Next-generation business communications platform Slack has raised $200m in a massive funding round that now values the company at $3.8bn.
The latest round was led by Thrive Capital, existing investors Accel and Social Capital, as well as GGV and Comcast Ventures.
The company, which is creating 100 new jobs in Dublin, is revolutionising how businesses work and communicate, taking the social tools young workers have become accustomed to and right-sizing them for the workplace in a fun and engaging way.
The latest funding round brings to $540m the amount that Slack has raised so far.
Not bad for a two-year-old company that has grown to amass 2.7m daily active users out of which 800,000 are paying.
In December, the company revealed how it has created an $80m venture fund to back companies focused on creating apps for the Slack ecosystem.
Slack was founded by Canadian Stewart Butterfield. The platform emerged from a project management tool for Glitch, a gaming company that Butterfield shuttered in 2012.

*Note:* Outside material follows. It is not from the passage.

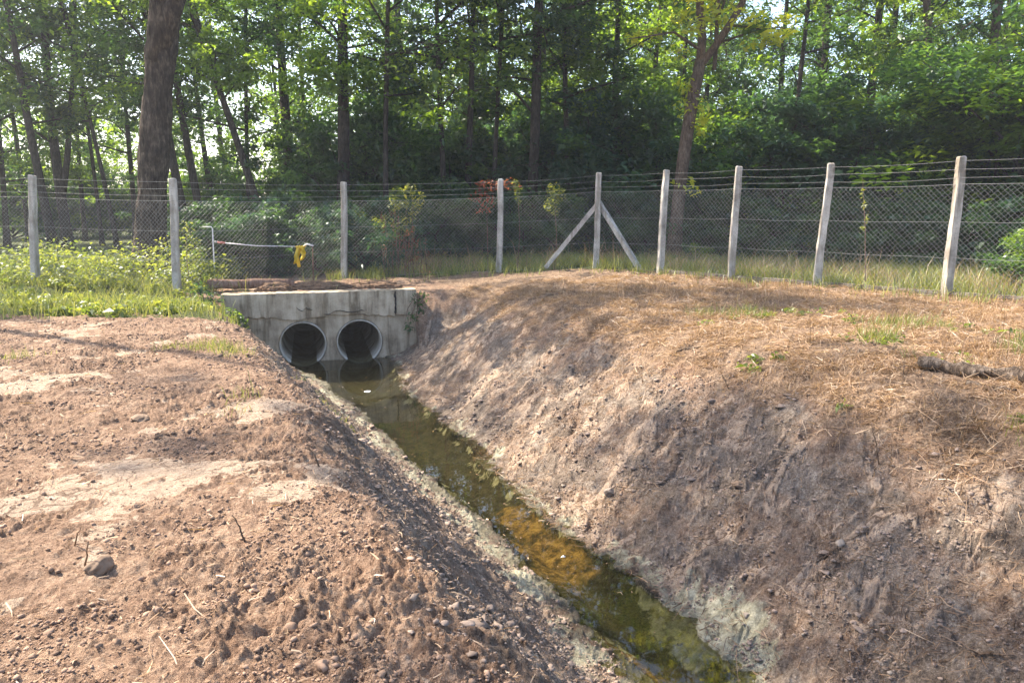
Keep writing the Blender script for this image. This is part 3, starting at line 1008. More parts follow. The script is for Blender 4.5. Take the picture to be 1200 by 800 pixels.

Prior to Slack Butterfield co-founded image-sharing site Flickr in 2002 with Caterina Fake and Jason Classon, originally as a video games business. Flickr was acquired by Yahoo in 2005 and Butterfield stayed on as product manager for three years.
Slack has quickly become the tool of choice for a growing number of creators, designers, entrepreneurs and software developers and is growing to become a mainstream productivity tool for businesses.